English disclosure requirement for listed firms to expand, yellow envelope law to take effect in 2026

An electronic trading board at Hana Bank headquarters in central Seoul shows the benchmark KOSPI closing at 4,214.17 points on Tuesday, the last trading day of 2025. Yonhap
A greater number of Korean companies will be required to provide regulatory filings in English starting next year, offering enhanced transparency and wider market access to foreign investors, while the recently legislated "yellow envelope" pro-labor law will take effect, expanding labor-related liabilities of companies, officials noted Wednesday.

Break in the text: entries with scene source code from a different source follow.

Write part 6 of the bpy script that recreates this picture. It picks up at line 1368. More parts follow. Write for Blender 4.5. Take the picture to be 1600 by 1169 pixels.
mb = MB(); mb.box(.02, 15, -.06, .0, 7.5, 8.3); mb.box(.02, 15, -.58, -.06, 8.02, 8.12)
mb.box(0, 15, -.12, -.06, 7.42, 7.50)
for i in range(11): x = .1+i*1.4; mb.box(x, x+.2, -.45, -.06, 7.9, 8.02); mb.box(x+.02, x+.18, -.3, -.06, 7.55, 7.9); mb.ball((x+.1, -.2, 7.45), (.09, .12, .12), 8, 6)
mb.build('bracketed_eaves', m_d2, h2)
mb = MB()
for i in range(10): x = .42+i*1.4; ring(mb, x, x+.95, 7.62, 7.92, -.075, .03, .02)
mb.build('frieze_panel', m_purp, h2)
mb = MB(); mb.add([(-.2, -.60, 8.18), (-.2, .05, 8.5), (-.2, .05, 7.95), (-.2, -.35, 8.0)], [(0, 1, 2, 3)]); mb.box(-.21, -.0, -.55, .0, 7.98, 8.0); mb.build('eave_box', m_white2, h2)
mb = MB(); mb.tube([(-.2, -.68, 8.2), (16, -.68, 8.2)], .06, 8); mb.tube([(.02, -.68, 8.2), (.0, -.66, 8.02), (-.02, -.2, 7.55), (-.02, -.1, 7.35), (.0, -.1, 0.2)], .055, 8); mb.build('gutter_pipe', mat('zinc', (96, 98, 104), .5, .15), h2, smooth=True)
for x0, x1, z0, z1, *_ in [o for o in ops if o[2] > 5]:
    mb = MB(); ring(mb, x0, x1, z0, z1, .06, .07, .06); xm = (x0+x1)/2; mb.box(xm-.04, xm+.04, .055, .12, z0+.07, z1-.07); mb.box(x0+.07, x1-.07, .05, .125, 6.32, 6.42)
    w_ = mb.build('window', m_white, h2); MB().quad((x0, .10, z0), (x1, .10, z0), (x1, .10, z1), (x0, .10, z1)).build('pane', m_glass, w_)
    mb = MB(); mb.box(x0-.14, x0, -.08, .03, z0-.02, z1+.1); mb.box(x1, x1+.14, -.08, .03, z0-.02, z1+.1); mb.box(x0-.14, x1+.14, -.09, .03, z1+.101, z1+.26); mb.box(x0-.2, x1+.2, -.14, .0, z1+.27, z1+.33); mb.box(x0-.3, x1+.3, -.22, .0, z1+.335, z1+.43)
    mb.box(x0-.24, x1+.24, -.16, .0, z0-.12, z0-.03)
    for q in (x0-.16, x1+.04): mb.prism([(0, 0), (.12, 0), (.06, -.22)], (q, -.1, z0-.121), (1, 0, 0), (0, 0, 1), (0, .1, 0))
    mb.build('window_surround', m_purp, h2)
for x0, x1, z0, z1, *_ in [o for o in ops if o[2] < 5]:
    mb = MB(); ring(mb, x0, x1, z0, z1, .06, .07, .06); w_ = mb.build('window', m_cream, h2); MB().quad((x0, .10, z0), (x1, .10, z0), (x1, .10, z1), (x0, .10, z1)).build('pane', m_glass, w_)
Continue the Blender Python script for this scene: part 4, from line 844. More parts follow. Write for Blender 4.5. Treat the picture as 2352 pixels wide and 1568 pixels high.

According to the Financial Services Commission, the scope of firms subject to mandatory English regulatory disclosures will be widened from companies listed on the Korea Composite Stock Price Index (KOSPI) with assets of 10 trillion won ($6.94 billion) or more to those with assets of a minimum of 2 trillion won.
The new disclosure requirement will take effect May 1.
The move is aimed at improving transparency and accessibility for overseas investors amid efforts to enhance the competitiveness of the local capital market, according to officials.
Another major change is the enactment of the yellow envelope law, scheduled to take effect in March.
The revision to the Labor Union Act is primarily designed to guarantee the bargaining rights of indirectly employed workers of subcontractors. It also prohibits companies from filing lawsuits for damages or provisional seizures against unionized workers, which many argue businesses have used to suppress strikes.
The labor reform measure is expected to increase compliance burdens for large conglomerates and foreign firms that rely heavily on subcontracting structures.
The country's minimum wage will increase 2.9 percent to 10,320 won per hour in 2026, lifting minimum monthly labor costs to 2.15 million won.
The government will also expand tax incentives for reshoring Korean firms and extend eligibility to companies that complete the downsizing of overseas operations within four years after newly establishing or expanding domestic facilities.
Foreign companies operating liaison offices in Korea will face stricter compliance requirements as well, as a newly introduced rule allows authorities to impose fines of up to 10 million won on foreign corporations that fail to submit necessary liaison office status reports or submit false information.